SHORT TASK: Repeat the listing in full. Nothing may be added or left out.

PROVIDED RECORDS:
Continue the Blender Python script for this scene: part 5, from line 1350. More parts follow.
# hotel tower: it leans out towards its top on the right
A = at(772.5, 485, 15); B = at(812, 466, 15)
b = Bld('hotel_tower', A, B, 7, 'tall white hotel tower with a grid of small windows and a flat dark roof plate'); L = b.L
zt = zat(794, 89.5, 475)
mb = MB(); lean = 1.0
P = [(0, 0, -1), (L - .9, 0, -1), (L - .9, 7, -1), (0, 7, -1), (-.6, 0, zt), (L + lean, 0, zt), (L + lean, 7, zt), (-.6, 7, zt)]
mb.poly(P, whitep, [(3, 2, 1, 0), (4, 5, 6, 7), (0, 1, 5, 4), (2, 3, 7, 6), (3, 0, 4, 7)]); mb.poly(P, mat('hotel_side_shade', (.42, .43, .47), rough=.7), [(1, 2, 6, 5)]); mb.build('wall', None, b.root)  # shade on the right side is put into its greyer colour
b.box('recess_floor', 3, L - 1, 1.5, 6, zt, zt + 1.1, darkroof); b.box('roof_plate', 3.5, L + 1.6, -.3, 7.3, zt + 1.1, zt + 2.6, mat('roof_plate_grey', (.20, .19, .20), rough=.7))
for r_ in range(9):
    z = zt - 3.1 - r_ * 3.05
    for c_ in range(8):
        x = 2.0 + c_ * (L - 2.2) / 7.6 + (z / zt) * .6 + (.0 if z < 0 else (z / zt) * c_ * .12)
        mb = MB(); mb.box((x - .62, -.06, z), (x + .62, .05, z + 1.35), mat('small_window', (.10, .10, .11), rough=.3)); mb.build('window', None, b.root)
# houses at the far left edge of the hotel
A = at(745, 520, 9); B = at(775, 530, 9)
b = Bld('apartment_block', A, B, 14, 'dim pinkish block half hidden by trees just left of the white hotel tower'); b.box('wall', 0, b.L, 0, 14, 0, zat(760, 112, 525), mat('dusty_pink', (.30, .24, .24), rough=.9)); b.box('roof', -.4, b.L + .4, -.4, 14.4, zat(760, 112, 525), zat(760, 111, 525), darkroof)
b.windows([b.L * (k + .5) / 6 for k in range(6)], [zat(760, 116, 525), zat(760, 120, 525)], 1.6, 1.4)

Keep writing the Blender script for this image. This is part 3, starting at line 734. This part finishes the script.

CORRECT RESPONSE:
Continue the Blender Python script for this scene: part 5, from line 1350. More parts follow.
# hotel tower: it leans out towards its top on the right
A = at(772.5, 485, 15); B = at(812, 466, 15)
b = Bld('hotel_tower', A, B, 7, 'tall white hotel tower with a grid of small windows and a flat dark roof plate'); L = b.L
zt = zat(794, 89.5, 475)
mb = MB(); lean = 1.0
P = [(0, 0, -1), (L - .9, 0, -1), (L - .9, 7, -1), (0, 7, -1), (-.6, 0, zt), (L + lean, 0, zt), (L + lean, 7, zt), (-.6, 7, zt)]
mb.poly(P, whitep, [(3, 2, 1, 0), (4, 5, 6, 7), (0, 1, 5, 4), (2, 3, 7, 6), (3, 0, 4, 7)]); mb.poly(P, mat('hotel_side_shade', (.42, .43, .47), rough=.7), [(1, 2, 6, 5)]); mb.build('wall', None, b.root)  # shade on the right side is put into its greyer colour
b.box('recess_floor', 3, L - 1, 1.5, 6, zt, zt + 1.1, darkroof); b.box('roof_plate', 3.5, L + 1.6, -.3, 7.3, zt + 1.1, zt + 2.6, mat('roof_plate_grey', (.20, .19, .20), rough=.7))
for r_ in range(9):
    z = zt - 3.1 - r_ * 3.05
    for c_ in range(8):
        x = 2.0 + c_ * (L - 2.2) / 7.6 + (z / zt) * .6 + (.0 if z < 0 else (z / zt) * c_ * .12)
        mb = MB(); mb.box((x - .62, -.06, z), (x + .62, .05, z + 1.35), mat('small_window', (.10, .10, .11), rough=.3)); mb.build('window', None, b.root)
# houses at the far left edge of the hotel
A = at(745, 520, 9); B = at(775, 530, 9)
b = Bld('apartment_block', A, B, 14, 'dim pinkish block half hidden by trees just left of the white hotel tower'); b.box('wall', 0, b.L, 0, 14, 0, zat(760, 112, 525), mat('dusty_pink', (.30, .24, .24), rough=.9)); b.box('roof', -.4, b.L + .4, -.4, 14.4, zat(760, 112, 525), zat(760, 111, 525), darkroof)
b.windows([b.L * (k + .5) / 6 for k in range(6)], [zat(760, 116, 525), zat(760, 120, 525)], 1.6, 1.4)

Keep writing the Blender script for this image. This is part 3, starting at line 734. This part finishes the script.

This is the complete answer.